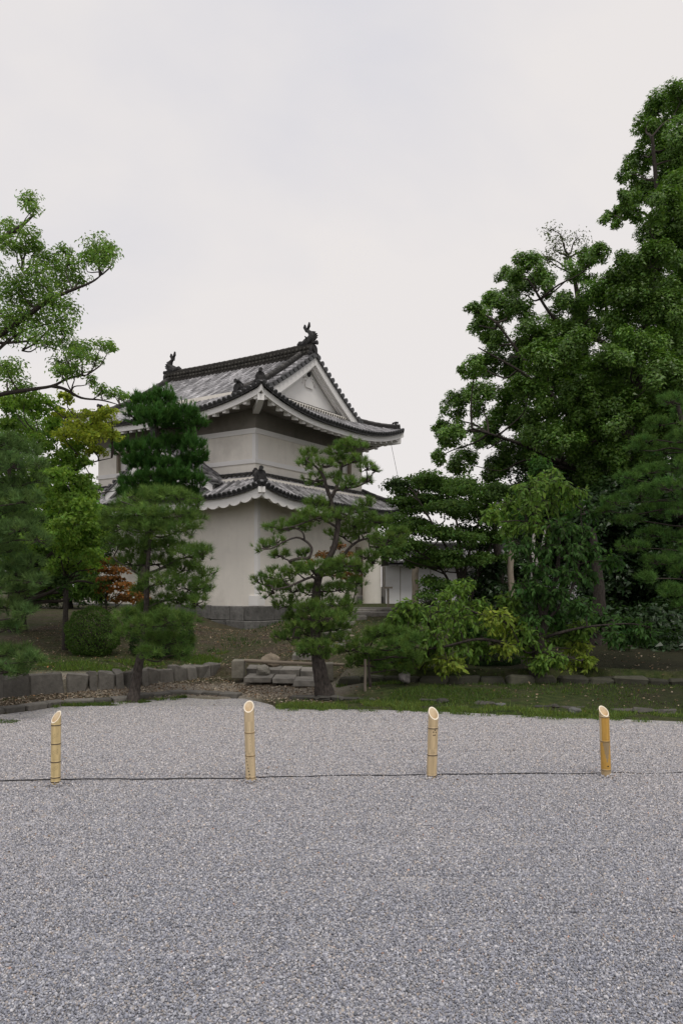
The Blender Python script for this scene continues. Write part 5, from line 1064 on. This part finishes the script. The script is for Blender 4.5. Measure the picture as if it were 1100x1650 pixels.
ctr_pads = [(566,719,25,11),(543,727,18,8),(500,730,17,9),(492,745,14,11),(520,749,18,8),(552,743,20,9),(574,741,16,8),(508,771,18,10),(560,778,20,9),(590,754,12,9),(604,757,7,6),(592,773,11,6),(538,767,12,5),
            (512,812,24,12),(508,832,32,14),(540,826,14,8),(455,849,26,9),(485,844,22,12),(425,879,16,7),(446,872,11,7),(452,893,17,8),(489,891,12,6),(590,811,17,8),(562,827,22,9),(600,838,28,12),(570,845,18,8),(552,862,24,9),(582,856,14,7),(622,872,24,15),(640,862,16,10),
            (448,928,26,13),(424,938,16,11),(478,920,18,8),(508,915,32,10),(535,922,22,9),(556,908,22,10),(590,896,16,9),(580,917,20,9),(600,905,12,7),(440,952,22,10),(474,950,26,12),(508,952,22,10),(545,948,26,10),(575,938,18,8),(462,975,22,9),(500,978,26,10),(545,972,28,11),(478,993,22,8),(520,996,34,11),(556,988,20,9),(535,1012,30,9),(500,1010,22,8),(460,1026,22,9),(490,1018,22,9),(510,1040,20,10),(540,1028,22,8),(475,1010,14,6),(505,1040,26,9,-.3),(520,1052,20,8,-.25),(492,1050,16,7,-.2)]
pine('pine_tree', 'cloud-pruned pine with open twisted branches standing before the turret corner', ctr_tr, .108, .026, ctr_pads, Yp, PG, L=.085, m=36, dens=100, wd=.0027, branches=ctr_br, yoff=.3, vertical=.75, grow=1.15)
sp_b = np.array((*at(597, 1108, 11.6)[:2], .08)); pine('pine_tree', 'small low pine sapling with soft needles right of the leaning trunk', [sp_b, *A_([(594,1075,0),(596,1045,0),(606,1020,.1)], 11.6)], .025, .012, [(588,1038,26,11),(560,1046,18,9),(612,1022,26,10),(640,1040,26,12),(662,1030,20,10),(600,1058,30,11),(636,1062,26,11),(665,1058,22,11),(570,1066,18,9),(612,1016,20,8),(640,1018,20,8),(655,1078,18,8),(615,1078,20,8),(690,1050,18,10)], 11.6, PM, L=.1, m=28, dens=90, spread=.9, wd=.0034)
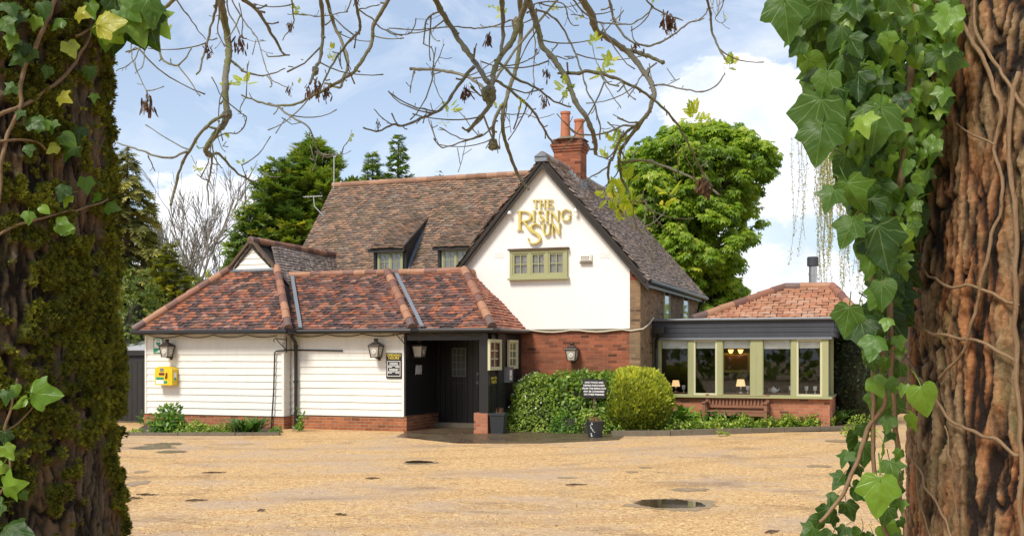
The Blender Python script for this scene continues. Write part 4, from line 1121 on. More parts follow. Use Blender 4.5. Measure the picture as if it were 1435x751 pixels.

━━━

WHAT IS NEEDED:
Omitting all images, retype each line of the records precisely.

SOLUTION TO THIS TASK:
The Blender Python script for this scene continues. Write part 5, from line 1064 on. This part finishes the script. The script is for Blender 4.5. Measure the picture as if it were 1100x1650 pixels.
ctr_pads = [(566,719,25,11),(543,727,18,8),(500,730,17,9),(492,745,14,11),(520,749,18,8),(552,743,20,9),(574,741,16,8),(508,771,18,10),(560,778,20,9),(590,754,12,9),(604,757,7,6),(592,773,11,6),(538,767,12,5),
            (512,812,24,12),(508,832,32,14),(540,826,14,8),(455,849,26,9),(485,844,22,12),(425,879,16,7),(446,872,11,7),(452,893,17,8),(489,891,12,6),(590,811,17,8),(562,827,22,9),(600,838,28,12),(570,845,18,8),(552,862,24,9),(582,856,14,7),(622,872,24,15),(640,862,16,10),
            (448,928,26,13),(424,938,16,11),(478,920,18,8),(508,915,32,10),(535,922,22,9),(556,908,22,10),(590,896,16,9),(580,917,20,9),(600,905,12,7),(440,952,22,10),(474,950,26,12),(508,952,22,10),(545,948,26,10),(575,938,18,8),(462,975,22,9),(500,978,26,10),(545,972,28,11),(478,993,22,8),(520,996,34,11),(556,988,20,9),(535,1012,30,9),(500,1010,22,8),(460,1026,22,9),(490,1018,22,9),(510,1040,20,10),(540,1028,22,8),(475,1010,14,6),(505,1040,26,9,-.3),(520,1052,20,8,-.25),(492,1050,16,7,-.2)]
pine('pine_tree', 'cloud-pruned pine with open twisted branches standing before the turret corner', ctr_tr, .108, .026, ctr_pads, Yp, PG, L=.085, m=36, dens=100, wd=.0027, branches=ctr_br, yoff=.3, vertical=.75, grow=1.15)
sp_b = np.array((*at(597, 1108, 11.6)[:2], .08)); pine('pine_tree', 'small low pine sapling with soft needles right of the leaning trunk', [sp_b, *A_([(594,1075,0),(596,1045,0),(606,1020,.1)], 11.6)], .025, .012, [(588,1038,26,11),(560,1046,18,9),(612,1022,26,10),(640,1040,26,12),(662,1030,20,10),(600,1058,30,11),(636,1062,26,11),(665,1058,22,11),(570,1066,18,9),(612,1016,20,8),(640,1018,20,8),(655,1078,18,8),(615,1078,20,8),(690,1050,18,10)], 11.6, PM, L=.1, m=28, dens=90, spread=.9, wd=.0034)
The Blender Python script for this scene continues. Write part 4, from line 1121 on. More parts follow. Use Blender 4.5. Measure the picture as if it were 1435x751 pixels.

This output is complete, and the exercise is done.